Так же, как нельзя отождествлять обнаружение умысла с угрозой и с контрреволюционной агитацией и пропагандой, нельзя отождествлять обнаружение умысла со всяким иным оконченным преступлением.
Нельзя, в частности, отождествлять обнаружение умысла с оконченными воинскими преступлениями, как это делает проф.

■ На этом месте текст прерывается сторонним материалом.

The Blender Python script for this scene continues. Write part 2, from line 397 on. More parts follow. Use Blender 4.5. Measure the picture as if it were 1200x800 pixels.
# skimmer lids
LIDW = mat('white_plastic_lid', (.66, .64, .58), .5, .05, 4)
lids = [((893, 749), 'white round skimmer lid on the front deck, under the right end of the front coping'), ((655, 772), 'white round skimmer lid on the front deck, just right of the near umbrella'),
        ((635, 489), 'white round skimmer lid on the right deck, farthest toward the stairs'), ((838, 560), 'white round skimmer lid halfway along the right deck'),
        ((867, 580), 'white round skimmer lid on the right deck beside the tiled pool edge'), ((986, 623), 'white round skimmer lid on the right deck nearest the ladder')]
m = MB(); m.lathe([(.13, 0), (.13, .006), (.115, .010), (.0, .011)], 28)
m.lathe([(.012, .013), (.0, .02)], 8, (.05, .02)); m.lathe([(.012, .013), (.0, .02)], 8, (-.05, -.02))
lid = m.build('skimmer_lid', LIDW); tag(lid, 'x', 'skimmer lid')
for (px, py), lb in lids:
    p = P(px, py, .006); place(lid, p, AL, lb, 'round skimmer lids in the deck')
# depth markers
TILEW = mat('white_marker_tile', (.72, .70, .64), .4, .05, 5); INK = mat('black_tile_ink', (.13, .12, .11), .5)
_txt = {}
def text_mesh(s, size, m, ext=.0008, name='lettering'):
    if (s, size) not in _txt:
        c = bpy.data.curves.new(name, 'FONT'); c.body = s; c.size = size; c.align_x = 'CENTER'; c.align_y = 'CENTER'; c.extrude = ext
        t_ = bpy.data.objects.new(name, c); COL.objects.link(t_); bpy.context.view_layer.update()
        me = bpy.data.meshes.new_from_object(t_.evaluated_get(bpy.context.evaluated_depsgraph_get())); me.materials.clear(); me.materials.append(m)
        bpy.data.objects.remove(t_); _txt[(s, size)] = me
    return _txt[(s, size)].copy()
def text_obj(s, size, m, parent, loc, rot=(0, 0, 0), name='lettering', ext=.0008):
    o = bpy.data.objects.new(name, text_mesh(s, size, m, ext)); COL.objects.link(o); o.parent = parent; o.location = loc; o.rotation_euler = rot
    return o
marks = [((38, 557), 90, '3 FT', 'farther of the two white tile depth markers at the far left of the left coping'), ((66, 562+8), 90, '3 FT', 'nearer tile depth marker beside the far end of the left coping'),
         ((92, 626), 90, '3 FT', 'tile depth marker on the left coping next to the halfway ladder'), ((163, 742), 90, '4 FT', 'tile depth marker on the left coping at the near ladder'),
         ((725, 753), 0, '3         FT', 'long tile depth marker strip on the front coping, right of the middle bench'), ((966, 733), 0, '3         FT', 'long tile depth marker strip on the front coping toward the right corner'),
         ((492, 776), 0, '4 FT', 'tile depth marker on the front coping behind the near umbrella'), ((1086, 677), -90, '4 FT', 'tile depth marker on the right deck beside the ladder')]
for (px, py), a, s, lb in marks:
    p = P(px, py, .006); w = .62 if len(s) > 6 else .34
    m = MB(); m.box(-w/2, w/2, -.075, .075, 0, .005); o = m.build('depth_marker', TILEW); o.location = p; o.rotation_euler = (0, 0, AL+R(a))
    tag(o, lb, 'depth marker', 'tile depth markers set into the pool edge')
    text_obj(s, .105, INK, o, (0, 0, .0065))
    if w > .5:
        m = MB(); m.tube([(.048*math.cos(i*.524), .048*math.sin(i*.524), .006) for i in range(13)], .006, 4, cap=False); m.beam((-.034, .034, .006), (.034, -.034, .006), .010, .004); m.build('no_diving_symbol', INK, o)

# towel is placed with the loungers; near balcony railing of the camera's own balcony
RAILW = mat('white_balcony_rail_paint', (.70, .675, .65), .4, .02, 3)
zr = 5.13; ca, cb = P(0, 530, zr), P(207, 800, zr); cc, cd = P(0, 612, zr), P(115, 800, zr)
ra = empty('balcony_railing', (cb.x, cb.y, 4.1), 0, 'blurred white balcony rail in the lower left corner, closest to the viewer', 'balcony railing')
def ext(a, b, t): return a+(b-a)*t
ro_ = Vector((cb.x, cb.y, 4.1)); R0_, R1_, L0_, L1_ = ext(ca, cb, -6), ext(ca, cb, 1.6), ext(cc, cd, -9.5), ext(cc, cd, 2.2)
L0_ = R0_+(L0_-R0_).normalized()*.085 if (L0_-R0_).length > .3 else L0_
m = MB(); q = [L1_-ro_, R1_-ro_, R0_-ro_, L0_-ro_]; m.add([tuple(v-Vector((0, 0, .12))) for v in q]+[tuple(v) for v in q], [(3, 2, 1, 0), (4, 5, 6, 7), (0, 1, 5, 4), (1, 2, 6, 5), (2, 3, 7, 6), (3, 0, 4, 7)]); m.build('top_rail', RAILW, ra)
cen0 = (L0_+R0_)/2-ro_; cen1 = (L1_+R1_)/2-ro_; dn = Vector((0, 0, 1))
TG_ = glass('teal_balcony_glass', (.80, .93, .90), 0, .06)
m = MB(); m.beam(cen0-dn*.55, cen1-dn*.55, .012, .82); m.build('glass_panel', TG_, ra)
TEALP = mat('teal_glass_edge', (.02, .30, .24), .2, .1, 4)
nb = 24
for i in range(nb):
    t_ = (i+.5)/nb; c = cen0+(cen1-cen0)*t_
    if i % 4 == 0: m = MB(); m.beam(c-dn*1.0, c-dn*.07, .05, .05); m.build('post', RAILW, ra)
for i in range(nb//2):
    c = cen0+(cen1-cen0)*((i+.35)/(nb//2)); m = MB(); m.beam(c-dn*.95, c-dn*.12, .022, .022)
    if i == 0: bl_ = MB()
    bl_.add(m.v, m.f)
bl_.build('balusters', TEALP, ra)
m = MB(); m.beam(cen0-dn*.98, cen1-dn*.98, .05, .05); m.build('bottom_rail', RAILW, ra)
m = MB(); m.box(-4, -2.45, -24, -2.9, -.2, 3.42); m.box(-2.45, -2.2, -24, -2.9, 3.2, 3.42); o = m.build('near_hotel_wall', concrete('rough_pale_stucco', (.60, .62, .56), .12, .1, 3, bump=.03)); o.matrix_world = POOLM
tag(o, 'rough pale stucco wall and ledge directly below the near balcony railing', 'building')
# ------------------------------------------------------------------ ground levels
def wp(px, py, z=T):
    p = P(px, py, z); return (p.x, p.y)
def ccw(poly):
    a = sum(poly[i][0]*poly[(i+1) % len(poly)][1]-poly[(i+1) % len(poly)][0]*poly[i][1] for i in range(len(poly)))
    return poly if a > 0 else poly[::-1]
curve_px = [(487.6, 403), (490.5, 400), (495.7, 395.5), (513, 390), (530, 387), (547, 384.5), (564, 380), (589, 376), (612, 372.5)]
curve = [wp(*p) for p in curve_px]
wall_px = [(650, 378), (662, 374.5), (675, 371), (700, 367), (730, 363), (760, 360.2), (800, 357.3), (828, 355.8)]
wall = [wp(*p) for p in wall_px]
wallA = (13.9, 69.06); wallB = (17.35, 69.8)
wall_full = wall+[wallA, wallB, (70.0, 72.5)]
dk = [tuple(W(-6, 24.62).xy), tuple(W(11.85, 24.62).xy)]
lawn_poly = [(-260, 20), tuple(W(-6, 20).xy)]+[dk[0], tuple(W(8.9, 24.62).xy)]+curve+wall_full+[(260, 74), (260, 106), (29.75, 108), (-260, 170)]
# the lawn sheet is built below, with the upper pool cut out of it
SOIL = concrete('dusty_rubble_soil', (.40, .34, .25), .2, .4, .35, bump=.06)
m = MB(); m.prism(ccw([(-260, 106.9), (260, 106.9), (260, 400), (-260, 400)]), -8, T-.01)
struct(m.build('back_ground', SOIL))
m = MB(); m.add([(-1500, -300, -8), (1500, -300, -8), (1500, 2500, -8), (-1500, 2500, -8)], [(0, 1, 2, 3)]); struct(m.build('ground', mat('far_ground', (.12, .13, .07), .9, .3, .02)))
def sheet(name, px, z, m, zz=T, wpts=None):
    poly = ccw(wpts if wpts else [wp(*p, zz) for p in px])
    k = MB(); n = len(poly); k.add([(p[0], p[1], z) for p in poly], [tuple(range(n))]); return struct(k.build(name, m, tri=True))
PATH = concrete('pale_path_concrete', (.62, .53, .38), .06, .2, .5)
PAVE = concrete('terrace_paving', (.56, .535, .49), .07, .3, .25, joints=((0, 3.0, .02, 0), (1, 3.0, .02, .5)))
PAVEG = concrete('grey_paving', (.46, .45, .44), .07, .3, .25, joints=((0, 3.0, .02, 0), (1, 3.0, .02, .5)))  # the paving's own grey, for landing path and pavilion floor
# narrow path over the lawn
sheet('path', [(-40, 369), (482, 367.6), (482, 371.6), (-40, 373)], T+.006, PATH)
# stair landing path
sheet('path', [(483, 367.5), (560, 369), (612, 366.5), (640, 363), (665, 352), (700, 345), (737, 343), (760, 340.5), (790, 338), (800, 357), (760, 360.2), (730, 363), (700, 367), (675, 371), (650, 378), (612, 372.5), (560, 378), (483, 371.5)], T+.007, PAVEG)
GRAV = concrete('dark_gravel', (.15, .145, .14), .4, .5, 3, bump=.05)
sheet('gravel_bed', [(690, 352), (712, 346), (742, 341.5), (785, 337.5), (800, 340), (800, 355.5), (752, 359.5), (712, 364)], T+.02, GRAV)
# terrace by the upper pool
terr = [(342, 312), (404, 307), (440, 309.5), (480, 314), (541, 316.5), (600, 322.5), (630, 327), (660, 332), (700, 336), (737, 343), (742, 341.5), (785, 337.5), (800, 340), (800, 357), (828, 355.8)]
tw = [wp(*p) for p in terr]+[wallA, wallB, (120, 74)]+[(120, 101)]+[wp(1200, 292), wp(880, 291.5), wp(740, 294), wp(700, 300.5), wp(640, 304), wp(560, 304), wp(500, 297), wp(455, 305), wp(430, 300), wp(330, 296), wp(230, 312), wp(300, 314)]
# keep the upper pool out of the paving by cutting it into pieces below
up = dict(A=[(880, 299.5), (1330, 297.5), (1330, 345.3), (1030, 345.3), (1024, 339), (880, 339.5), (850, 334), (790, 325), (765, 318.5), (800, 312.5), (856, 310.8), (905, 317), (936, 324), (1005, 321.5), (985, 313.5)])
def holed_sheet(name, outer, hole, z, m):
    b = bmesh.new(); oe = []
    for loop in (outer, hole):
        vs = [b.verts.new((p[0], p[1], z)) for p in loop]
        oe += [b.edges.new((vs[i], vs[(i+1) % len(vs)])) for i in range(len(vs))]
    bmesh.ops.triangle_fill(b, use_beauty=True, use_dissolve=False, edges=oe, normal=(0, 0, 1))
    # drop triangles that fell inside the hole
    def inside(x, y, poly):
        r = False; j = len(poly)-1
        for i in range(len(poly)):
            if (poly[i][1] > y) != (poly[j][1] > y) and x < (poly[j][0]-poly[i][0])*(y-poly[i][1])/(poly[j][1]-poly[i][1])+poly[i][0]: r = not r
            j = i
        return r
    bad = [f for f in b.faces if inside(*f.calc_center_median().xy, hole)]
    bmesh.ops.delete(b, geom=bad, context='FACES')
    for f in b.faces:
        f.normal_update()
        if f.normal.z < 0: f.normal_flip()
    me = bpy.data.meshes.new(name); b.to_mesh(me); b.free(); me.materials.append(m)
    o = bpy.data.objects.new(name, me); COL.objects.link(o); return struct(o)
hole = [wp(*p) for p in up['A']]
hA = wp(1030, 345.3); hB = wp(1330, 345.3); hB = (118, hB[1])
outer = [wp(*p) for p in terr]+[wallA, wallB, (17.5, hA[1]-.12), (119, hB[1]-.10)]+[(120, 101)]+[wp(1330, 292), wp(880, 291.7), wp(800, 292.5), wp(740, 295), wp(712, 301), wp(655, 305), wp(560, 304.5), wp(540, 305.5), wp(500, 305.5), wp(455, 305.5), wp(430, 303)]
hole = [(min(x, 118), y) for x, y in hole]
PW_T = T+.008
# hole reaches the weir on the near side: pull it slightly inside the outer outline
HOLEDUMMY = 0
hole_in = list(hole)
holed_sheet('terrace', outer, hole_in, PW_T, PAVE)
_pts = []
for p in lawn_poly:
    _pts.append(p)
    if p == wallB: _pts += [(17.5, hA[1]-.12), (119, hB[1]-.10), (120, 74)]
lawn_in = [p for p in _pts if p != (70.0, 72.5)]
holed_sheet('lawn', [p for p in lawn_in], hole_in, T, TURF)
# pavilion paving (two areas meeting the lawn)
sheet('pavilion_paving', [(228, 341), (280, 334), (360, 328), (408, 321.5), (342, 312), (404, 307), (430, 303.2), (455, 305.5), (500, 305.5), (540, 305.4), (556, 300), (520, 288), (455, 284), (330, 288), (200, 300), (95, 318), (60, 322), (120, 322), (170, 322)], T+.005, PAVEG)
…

В. Д. Меньшагин, который пишет: «Своеобразное решение вопросов о стадиях развития преступления в советском военно-уголовном праве проявляется, в частности, в том, что такая ранняя стадия, как обнаружение умысла вовне, не требующая уголовно-правового вмешательства по общеуголовным преступлениям, представляет весьма значительную социальную опасность и в ряде случаев должна повлечь за собой уголовную ответственность». Обнаружением умысла на совершение воинского преступления проф. Меньшагин считает высказывания военнослужащим среди других военнослужащих намерения совершить какое-либо воинское преступление, например дезертирство. Такие действия проф. Меньшагина предлагает квалифицировать в отношении военнослужащих, являющихся должностными лицами, по ст. 19 17УК РСФСР, а в отношении рядовых – как дисциплинарный проступок [391].
Как видим, проф. Меньшагин рассматривает здесь обнаружение умысла на совершение воинского должностного преступления в качестве оконченного преступления.